Work to complete:
All lines featuring the string "picture" are to be listed.

Scenes as source code:
= = = = = = =

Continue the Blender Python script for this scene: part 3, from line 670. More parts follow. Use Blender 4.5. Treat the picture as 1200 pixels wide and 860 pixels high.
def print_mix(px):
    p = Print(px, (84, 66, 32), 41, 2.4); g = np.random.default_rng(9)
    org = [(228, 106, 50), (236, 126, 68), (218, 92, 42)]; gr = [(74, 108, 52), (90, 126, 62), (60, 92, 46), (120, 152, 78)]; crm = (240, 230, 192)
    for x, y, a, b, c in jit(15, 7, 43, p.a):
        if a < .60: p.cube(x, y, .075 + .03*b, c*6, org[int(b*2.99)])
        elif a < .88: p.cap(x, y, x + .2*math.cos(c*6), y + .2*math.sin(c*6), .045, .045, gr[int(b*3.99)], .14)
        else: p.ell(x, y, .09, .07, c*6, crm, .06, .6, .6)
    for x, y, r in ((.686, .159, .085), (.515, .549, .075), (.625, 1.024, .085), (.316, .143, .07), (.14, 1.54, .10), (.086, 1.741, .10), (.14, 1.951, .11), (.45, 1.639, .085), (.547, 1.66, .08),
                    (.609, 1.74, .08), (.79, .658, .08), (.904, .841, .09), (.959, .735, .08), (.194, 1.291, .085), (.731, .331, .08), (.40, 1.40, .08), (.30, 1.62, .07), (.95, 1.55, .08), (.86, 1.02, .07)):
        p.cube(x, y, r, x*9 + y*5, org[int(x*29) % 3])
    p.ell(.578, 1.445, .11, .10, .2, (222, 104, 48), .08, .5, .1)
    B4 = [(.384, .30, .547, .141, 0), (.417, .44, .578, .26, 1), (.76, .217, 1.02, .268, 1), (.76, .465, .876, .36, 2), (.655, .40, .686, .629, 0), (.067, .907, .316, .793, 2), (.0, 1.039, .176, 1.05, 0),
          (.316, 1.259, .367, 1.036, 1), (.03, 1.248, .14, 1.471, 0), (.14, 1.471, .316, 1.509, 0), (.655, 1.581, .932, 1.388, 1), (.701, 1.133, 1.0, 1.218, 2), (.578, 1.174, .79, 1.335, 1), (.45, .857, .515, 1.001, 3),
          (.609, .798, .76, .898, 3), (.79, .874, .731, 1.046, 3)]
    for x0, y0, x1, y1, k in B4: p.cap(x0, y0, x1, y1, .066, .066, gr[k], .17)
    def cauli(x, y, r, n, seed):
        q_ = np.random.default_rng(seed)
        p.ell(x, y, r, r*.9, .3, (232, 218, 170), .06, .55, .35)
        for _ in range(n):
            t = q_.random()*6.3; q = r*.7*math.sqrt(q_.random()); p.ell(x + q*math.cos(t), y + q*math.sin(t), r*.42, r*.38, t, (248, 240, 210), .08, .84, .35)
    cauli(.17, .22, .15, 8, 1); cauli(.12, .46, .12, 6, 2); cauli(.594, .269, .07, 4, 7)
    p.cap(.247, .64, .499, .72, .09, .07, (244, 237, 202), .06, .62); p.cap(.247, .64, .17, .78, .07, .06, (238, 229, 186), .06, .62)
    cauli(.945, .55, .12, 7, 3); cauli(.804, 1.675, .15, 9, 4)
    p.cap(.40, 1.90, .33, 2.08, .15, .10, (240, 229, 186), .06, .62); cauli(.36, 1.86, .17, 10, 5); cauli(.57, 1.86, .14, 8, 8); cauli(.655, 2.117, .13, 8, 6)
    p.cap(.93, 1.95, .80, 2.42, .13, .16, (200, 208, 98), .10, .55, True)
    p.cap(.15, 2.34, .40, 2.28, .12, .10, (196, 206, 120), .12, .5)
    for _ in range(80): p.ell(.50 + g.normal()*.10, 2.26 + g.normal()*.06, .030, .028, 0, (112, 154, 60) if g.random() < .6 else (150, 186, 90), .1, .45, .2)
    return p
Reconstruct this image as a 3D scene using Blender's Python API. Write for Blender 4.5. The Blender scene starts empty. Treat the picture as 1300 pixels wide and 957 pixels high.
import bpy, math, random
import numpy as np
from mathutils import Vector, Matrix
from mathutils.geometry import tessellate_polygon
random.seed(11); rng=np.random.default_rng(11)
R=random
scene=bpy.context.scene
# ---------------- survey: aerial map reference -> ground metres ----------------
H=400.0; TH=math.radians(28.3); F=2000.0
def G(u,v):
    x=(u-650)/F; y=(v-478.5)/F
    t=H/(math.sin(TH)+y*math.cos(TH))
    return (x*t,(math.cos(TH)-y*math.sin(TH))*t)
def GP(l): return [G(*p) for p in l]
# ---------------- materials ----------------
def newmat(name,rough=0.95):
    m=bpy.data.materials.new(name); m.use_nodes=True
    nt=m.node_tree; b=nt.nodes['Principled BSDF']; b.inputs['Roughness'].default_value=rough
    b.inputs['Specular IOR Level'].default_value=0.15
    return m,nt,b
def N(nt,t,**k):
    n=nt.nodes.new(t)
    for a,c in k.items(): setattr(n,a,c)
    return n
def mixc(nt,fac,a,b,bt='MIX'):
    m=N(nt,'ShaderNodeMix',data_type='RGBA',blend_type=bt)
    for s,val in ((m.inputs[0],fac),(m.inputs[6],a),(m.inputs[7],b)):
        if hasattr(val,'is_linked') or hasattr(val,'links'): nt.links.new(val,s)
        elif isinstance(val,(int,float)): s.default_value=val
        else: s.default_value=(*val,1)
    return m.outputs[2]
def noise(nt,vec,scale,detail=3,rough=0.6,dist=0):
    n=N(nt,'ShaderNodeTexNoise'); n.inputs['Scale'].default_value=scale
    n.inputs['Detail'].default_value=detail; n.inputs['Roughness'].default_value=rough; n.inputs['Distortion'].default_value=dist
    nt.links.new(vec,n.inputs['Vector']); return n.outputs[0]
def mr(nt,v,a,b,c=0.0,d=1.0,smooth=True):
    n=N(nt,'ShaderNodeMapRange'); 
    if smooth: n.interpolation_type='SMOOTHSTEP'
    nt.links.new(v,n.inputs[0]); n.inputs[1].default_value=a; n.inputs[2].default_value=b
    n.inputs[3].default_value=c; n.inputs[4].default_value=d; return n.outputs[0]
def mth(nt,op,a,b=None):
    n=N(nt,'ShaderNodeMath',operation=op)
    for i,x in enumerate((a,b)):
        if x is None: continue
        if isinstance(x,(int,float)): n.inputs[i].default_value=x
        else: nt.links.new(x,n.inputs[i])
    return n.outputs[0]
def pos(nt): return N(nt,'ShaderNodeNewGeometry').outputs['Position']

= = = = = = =

Answer for this exercise:
Continue the Blender Python script for this scene: part 3, from line 670. More parts follow. Use Blender 4.5. Treat the picture as 1200 pixels wide and 860 pixels high.
Reconstruct this image as a 3D scene using Blender's Python API. Write for Blender 4.5. The Blender scene starts empty. Treat the picture as 1300 pixels wide and 957 pixels high.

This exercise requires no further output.